## Given exercise
Report the count of lines below in which the string "wide" occurs; include nothing else.

## Input records

>>>

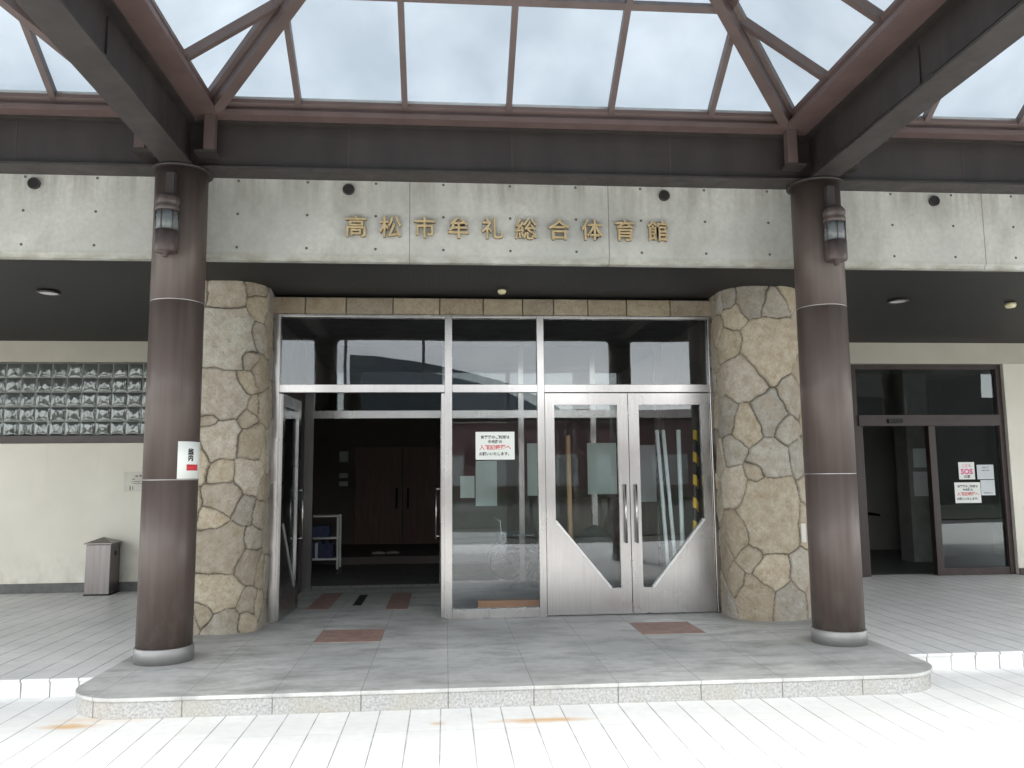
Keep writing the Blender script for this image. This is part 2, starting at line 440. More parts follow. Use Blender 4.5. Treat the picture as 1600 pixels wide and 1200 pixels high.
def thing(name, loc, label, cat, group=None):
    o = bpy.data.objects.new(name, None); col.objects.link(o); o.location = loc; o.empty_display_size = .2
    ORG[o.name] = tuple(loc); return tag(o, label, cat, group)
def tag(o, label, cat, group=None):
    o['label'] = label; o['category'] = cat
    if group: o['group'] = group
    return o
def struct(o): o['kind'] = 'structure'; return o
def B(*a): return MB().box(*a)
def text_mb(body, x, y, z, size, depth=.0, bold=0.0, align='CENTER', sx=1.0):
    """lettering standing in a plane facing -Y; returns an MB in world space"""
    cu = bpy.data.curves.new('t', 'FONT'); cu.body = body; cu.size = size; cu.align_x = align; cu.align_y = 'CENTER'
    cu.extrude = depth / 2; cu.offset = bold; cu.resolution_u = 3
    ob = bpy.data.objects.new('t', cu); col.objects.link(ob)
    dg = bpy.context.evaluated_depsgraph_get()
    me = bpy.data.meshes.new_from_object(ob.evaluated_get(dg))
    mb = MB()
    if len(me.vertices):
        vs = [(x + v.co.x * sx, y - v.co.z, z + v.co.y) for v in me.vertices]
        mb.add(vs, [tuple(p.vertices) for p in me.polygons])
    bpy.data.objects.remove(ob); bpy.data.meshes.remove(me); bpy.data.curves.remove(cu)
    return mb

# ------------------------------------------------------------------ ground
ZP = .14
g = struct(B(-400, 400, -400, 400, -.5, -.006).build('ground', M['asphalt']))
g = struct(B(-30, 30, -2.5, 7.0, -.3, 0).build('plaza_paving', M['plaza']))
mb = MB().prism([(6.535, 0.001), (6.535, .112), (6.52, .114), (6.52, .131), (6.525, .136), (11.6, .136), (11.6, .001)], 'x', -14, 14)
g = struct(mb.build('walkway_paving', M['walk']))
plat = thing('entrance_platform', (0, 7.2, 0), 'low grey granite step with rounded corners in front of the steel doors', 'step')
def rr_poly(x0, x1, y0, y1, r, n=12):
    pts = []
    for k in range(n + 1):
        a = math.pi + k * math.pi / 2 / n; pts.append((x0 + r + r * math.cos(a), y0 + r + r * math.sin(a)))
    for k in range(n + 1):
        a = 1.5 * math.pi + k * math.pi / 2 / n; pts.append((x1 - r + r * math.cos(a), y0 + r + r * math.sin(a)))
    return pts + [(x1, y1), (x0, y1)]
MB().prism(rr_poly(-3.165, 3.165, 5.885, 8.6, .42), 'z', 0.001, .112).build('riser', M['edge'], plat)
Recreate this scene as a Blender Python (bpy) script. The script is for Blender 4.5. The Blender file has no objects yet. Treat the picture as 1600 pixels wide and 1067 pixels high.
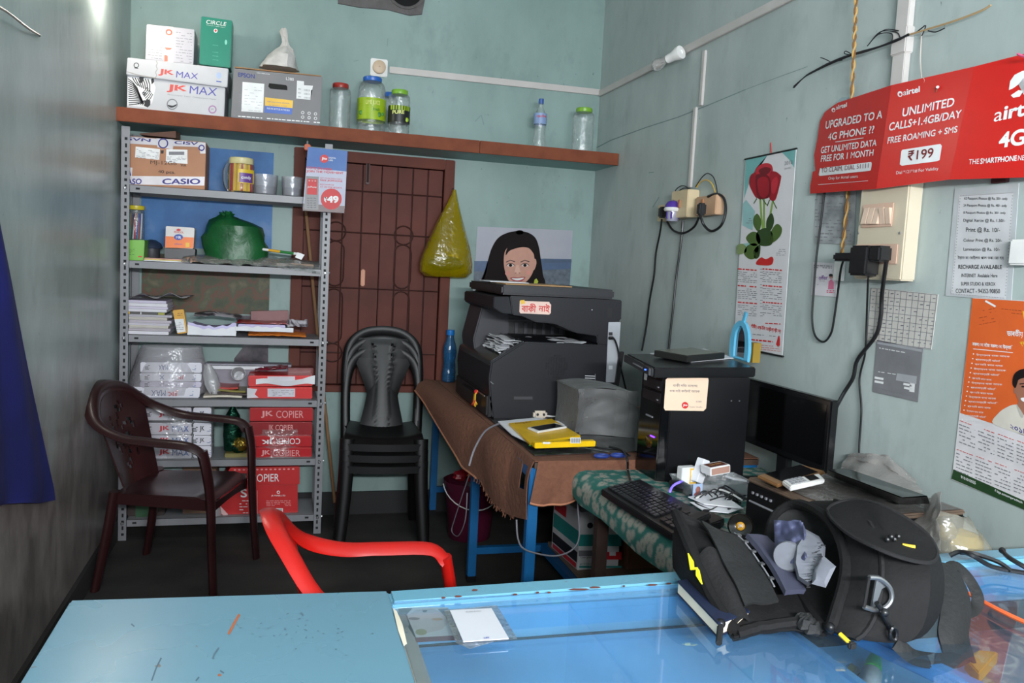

<<<

## Exercise output
2